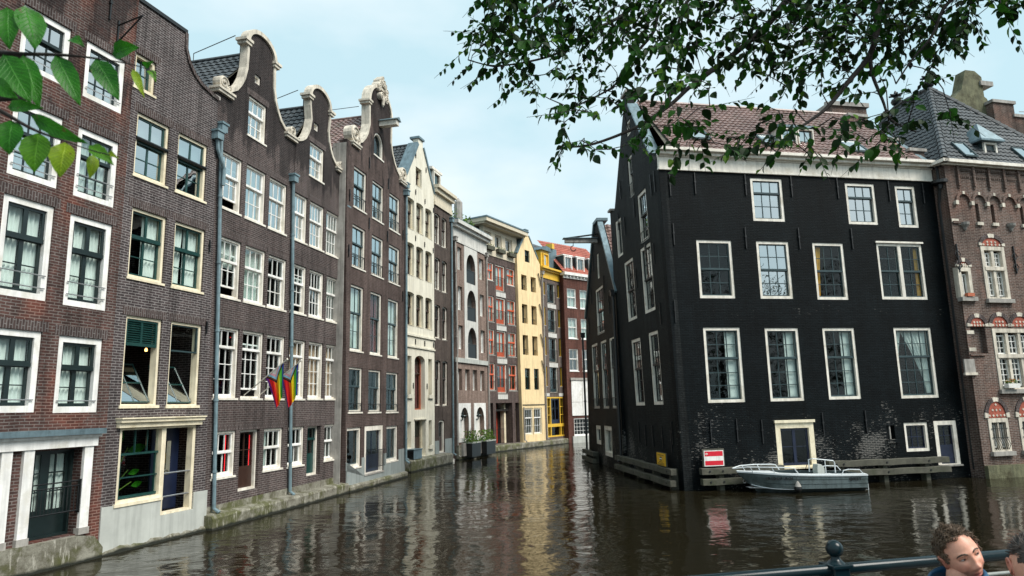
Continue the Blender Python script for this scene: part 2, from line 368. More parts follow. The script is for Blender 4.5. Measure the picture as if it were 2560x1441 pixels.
def band(root, path, w, y0, y1, material, name='coping', side=1):
    """stone band of width w along a polyline in x,z"""
    n = len(path); off = []
    for k in range(n):
        a = Vector(path[max(k - 1, 0)]); c = Vector(path[min(k + 1, n - 1)]); d = (c - a).normalized()
        off.append((path[k][0] - d.y * w * side, path[k][1] + d.x * w * side))
    b = MB()
    for k in range(n - 1):
        p, q, r, t = path[k], path[k + 1], off[k + 1], off[k]
        for f in ([(p, y0), (q, y0), (r, y0), (t, y0)], [(t, y0), (r, y0), (r, y1), (t, y1)], [(q, y0), (p, y0), (p, y1), (q, y1)], [(p, y1), (t, y1), (r, y1), (q, y1)]):
            b.face([(x[0], yy, x[1]) for x, yy in f])
    for k in (0, n - 1):
        p, t = path[k], off[k]; b.face([(p[0], y0, p[1]), (t[0], y0, t[1]), (t[0], y1, t[1]), (p[0], y1, p[1])])
    o = b.build(name, material, root); return recalc(o)
def spiral(c, r, y0, y1, hand=1, turns=1.6, t=.05):
    pts = []
    for k in range(28):
        a = k / 27 * turns * 2 * PI; rr = r * (1 - k / 27 * .82); pts.append((c[0] + hand * rr * math.cos(a), c[1] + rr * math.sin(a)))
    return pts
def volute(b, c, r, y0, y1, hand=1):
    n = 16; b.prism([(c[0] + r * math.cos(2 * PI * k / n), c[1] + r * math.sin(2 * PI * k / n)) for k in range(n)], y0, y1)
    b.tube([(x, y0 - .01, z) for x, z in spiral(c, r * .92, y0, y1, hand)], r * .13, 6)
    b.lathe([(0, -.01), (r * .3, 0), (r * .3, .02)], (c[0], y0, c[1]), 8)
def pantile(root, O, U, V, w, h, material, name='roof', keep=None, cw=.24, rh=.30, amp=.032, parent_sub=None):
    O, U, V = Vector(O), Vector(U).normalized(), Vector(V).normalized(); Nn = U.cross(V).normalized()
    if Nn.z < 0: Nn = -Nn
    nu = max(2, int(round(w / cw))); nv = max(2, int(round(h / rh))); S = 5
    prof = [0, .55, .95, 1.0, .45]
    b = MB(); cols = nu * S + 1
    def P(iu, v, lift):
        f = prof[iu % S]; return O + U * (iu / S * w / nu) + V * v + Nn * (amp * f * 1.5 + lift)
    for r in range(nv):
        v0, v1 = r * h / nv, (r + 1) * h / nv
        ju = random.uniform(-.004, .004)
        for i in range(cols - 1):
            if keep and not keep((i + .5) / S * w / nu, (v0 + v1) / 2): continue
            a, c = P(i, v0 - .03, .045 + ju), P(i + 1, v0 - .03, .045 + ju); d, e = P(i + 1, v1, .008), P(i, v1, .008)
            b.face((a, c, d, e)); a0, c0 = P(i, v0 - .03, .0), P(i + 1, v0 - .03, .0); b.face((a0, c0, c, a))
    o = b.build(name, material, parent_sub or root); return o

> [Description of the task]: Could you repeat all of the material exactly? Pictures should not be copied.

> [Answer for this exercise]:
Continue the Blender Python script for this scene: part 2, from line 368. More parts follow. The script is for Blender 4.5. Measure the picture as if it were 2560x1441 pixels.
def band(root, path, w, y0, y1, material, name='coping', side=1):
    """stone band of width w along a polyline in x,z"""
    n = len(path); off = []
    for k in range(n):
        a = Vector(path[max(k - 1, 0)]); c = Vector(path[min(k + 1, n - 1)]); d = (c - a).normalized()
        off.append((path[k][0] - d.y * w * side, path[k][1] + d.x * w * side))
    b = MB()
    for k in range(n - 1):
        p, q, r, t = path[k], path[k + 1], off[k + 1], off[k]
        for f in ([(p, y0), (q, y0), (r, y0), (t, y0)], [(t, y0), (r, y0), (r, y1), (t, y1)], [(q, y0), (p, y0), (p, y1), (q, y1)], [(p, y1), (t, y1), (r, y1), (q, y1)]):
            b.face([(x[0], yy, x[1]) for x, yy in f])
    for k in (0, n - 1):
        p, t = path[k], off[k]; b.face([(p[0], y0, p[1]), (t[0], y0, t[1]), (t[0], y1, t[1]), (p[0], y1, p[1])])
    o = b.build(name, material, root); return recalc(o)
def spiral(c, r, y0, y1, hand=1, turns=1.6, t=.05):
    pts = []
    for k in range(28):
        a = k / 27 * turns * 2 * PI; rr = r * (1 - k / 27 * .82); pts.append((c[0] + hand * rr * math.cos(a), c[1] + rr * math.sin(a)))
    return pts
def volute(b, c, r, y0, y1, hand=1):
    n = 16; b.prism([(c[0] + r * math.cos(2 * PI * k / n), c[1] + r * math.sin(2 * PI * k / n)) for k in range(n)], y0, y1)
    b.tube([(x, y0 - .01, z) for x, z in spiral(c, r * .92, y0, y1, hand)], r * .13, 6)
    b.lathe([(0, -.01), (r * .3, 0), (r * .3, .02)], (c[0], y0, c[1]), 8)
def pantile(root, O, U, V, w, h, material, name='roof', keep=None, cw=.24, rh=.30, amp=.032, parent_sub=None):
    O, U, V = Vector(O), Vector(U).normalized(), Vector(V).normalized(); Nn = U.cross(V).normalized()
    if Nn.z < 0: Nn = -Nn
    nu = max(2, int(round(w / cw))); nv = max(2, int(round(h / rh))); S = 5
    prof = [0, .55, .95, 1.0, .45]
    b = MB(); cols = nu * S + 1
    def P(iu, v, lift):
        f = prof[iu % S]; return O + U * (iu / S * w / nu) + V * v + Nn * (amp * f * 1.5 + lift)
    for r in range(nv):
        v0, v1 = r * h / nv, (r + 1) * h / nv
        ju = random.uniform(-.004, .004)
        for i in range(cols - 1):
            if keep and not keep((i + .5) / S * w / nu, (v0 + v1) / 2): continue
            a, c = P(i, v0 - .03, .045 + ju), P(i + 1, v0 - .03, .045 + ju); d, e = P(i + 1, v1, .008), P(i, v1, .008)
            b.face((a, c, d, e)); a0, c0 = P(i, v0 - .03, .0), P(i + 1, v0 - .03, .0); b.face((a0, c0, c, a))
    o = b.build(name, material, parent_sub or root); return o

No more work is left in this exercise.